Like every other blogger, I've been experimenting with the no-knead bread recipe written about in the NY Times a couple of months ago. I've been reading the various food blogs that have been discussing this recipe, and have tried enough experiments to have now gotten the recipe down pat to suit my kitchen, my tastes, and my equipment.

The basic recipe is great, but a bit bland for me. I've tried adding one cup of whole wheat pastry flour, which was still too bland, and then a cup of whole wheat flour that gave the recipe more ooomph but also made the crust less light and crispy. It was a tad too chewy for my taste, too.

I also thought the original recipe didn't have enough salt in it, so upped the salt content (and if my cardiologist is reading, I didn't REALLY do this!) Yes I did to just less than a tablespoon of kosher salt. That did help, but it was still a bit bland.

My next experiment was to add some flavor to the dough right before baking it. I added some fresh grown rosemary leaves and some whole sea salt to the top of the dough while it was in the very hot pan. Now that was good. Really really good.

I tried using a baking stone and water to add steam to the oven, but the initial bread was too flat. Then I tried using my Le Crueset pot that everyone else was using, but that particular loaf wasn't great. I finalized on the All Clad dutch oven which is very heavy and just the right size for the bread to keep it's shape as well as rise spectacularly.

The baking times varied for my oven. My oven is callibrated correctly and baking at 450 degrees with a preheated dutch oven causes the bread to overcook if I leave it uncovered for over 15 minutes past the initial bake in the covered pot for 30 minutes. My oven seems to bake the best loaf at exactly 14 minutes uncovered. It comes out brown and light with great structure, plenty of holes, and a lovely thready glutin result. The crust is light on top and bottom, but very substantial and flakey. The inside is chewy and light. It truely is delicious.
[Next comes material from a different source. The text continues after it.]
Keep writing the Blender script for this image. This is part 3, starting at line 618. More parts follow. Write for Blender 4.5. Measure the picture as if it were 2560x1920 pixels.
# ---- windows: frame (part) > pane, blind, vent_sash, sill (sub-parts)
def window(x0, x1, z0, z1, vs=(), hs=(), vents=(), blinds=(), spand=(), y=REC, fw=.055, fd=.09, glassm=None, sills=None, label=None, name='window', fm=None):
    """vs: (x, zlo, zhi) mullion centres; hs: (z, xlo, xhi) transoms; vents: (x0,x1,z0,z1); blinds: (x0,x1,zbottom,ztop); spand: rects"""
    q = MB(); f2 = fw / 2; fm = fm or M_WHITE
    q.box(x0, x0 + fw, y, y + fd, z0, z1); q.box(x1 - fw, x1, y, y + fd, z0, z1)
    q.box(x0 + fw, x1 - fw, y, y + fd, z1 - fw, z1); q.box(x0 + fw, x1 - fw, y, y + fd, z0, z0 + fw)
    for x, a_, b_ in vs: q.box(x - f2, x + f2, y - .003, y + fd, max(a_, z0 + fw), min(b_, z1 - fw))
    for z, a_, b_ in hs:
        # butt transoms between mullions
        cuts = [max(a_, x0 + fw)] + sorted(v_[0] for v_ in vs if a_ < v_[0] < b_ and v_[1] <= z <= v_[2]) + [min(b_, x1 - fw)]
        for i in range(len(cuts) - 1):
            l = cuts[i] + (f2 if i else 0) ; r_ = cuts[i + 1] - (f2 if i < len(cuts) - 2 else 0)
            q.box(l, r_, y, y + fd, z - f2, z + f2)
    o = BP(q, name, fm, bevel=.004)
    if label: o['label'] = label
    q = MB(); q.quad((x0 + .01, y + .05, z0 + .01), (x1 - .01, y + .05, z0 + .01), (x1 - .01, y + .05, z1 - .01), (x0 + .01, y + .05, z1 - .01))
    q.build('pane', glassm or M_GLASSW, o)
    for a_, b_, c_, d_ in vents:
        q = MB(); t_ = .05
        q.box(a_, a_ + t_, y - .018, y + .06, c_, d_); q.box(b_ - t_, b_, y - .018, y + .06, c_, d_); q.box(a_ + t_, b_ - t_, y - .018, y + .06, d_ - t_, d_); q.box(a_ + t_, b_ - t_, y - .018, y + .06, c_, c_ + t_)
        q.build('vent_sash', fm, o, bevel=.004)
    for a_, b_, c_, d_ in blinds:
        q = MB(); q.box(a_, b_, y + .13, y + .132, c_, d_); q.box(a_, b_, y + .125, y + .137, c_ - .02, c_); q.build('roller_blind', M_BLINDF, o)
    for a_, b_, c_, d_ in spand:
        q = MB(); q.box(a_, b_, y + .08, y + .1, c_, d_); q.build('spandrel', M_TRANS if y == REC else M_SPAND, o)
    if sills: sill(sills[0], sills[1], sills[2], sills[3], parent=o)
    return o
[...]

For sandwiches, I've been cutting the bread into quarters, slicing each quarter down the middle and then spreading the filling inside the pocket. This makes an artesinal-type sandwich that is substantial and filling. I find that this bread goes beautifully with smoked herb turkey and avocado with alfalfa sprouts and tomato slices.

If you haven't tried this bread, and you want to bake a true artesinal bread at home, you gotta try this recipe. It is so easy even a child could easily make it from start to finish, and the result is spectacular.

I'd have pictures, but we eat it as soon as it cools. Sad, but true!